Still, at least you know a Michael Bay movie when you see one, even if what you see there is repugnant. By contrast, Shane Black's Iron Man 3 is stylistically bland. That doesn't mean the movie itself is bad or boring—quite the opposite—but you might wish there was a more assertive personality behind it. Black did great work with Robert Downey, Jr. in the neo-noir Kiss Kiss Bang Bang, but he doesn't quite know how to work with this material (for instance, Joss Whedon, who directed The Avengers—which chronologically comes between Iron Man 2 and this film—with the glee of a kid who's just been told he can have all the candy in the store).

Iron Man 3 opens on a note of loss: three Iron Man suits are swallowed in an explosion. Tony Stark has changed. He's obsessive about building new and improved suits for himself, but he is also damaged in a way that surprises him more than anyone. The battle he fought with the Avengers in New York has made him an insomniac, and for the first time in his life he knows what it's like to have a panic attack. And all of this is putting a serious strain on his relationship with Pepper Potts (Gwyneth Paltrow), who's running the show at Stark Industries now.

It all heats up when the villains emerge. In this corner, with slicked-back blond hair and an easy smile, you have Aldrich Killian (Guy Pearce), a scientist who's learned, with the help of a colleague (Rebecca Hall), how to reprogram the body so it can heal itself. In the other corner we have a bin Laden-esque figure calling himself the Mandarin (Ben Kingsley). The Mandarin sports a long beard, wears ten large rings on fingers, and talks, in Stark's words, like a Baptist preacher. He interrupts TV broadcasts across the country to spout his hateful philosophy and generally threaten the American way of life. And he's been connected (in a chilling plot point) to a series of explosion across the United States, most recently one outside the famous Chinese Theatre in Los Angeles.

Stark issues a direct threat against the Mandarin, of course, stirring up trouble, and eventually finds himself far from home with a dead Iron Man suit on his hands and Pepper captured by his enemies. The newly dubbed Iron Patriot (formerly War Machine, and still played by Don Cheadle) comes along for the ride.

Things are always malfunctioning this time around, and so Stark has to flex his powerful intellect. Turns out he doesn't need money or technology to succeed; he's a capable adversary for Killian and the Mandarin. Black and his co-writer, Drew Pearce, grant a refreshing degree of humanity and dignity to characters who are normally throwaway victims—in a thrilling mid-air rescue, the victims as involved in their own rescue as Iron Man.
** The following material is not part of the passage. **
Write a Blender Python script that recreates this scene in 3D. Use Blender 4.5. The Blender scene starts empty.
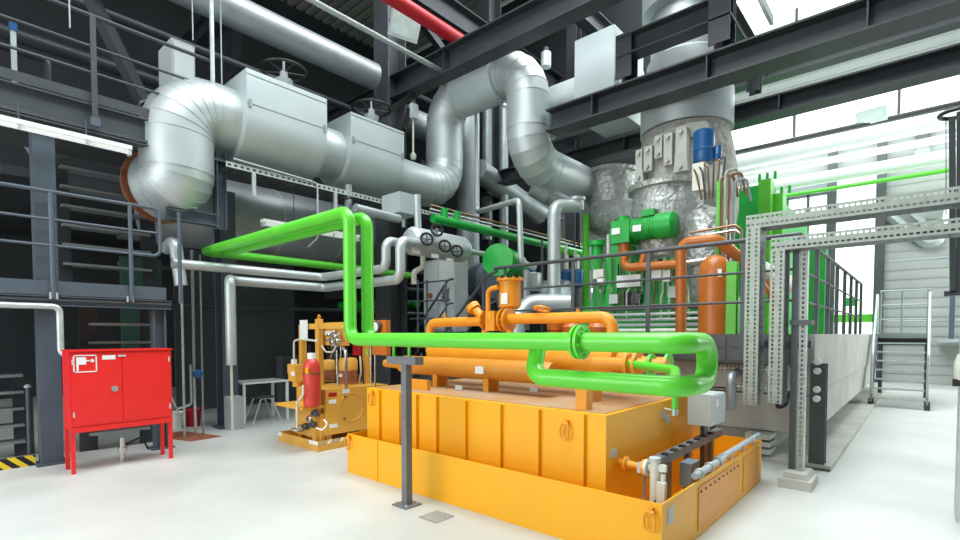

But Black and Pearce stumble in their treatment of villains. They seem to be taking a page from Dark Knight director Christopher Nolan, who has successfully removed any trace of fantasy from the source material. But Nolan's characters (good or bad) never lose their center; by contrast, the twist in Iron Man strips the threat from a key character and neuters him entirely.

Of the two—Pain & Gain and Iron Man 3—the latter is far more successful. The overlong Pain & Gain is tainted by Bay's trademark sexism and his penchant for objectifying everything—from women to a bead of sweat dripping off Dwayne Johnson's square jaw. By contrast, when it's good, Iron Man 3 is exactly the kind of spectacle we go to the movies for: it doesn't say anything, but it works in the way blockbuster entertainment should. Pain & Gain takes us through the gutter without giving us anything meaningful in return but truisms.

The Family Corner

Pain & Gain is rated R for pervasive language, a few instances of nudity at a strip club, and some blood violence. We also glimpse some of the sex toys where the gang keeps Victor prisoner. Iron Man 3 is PG-13 and features your standard superhero violence—nothing bloody, but lots of punching, shooting, and explosions. There's also some mild language and a couple of scantily clad women near the end.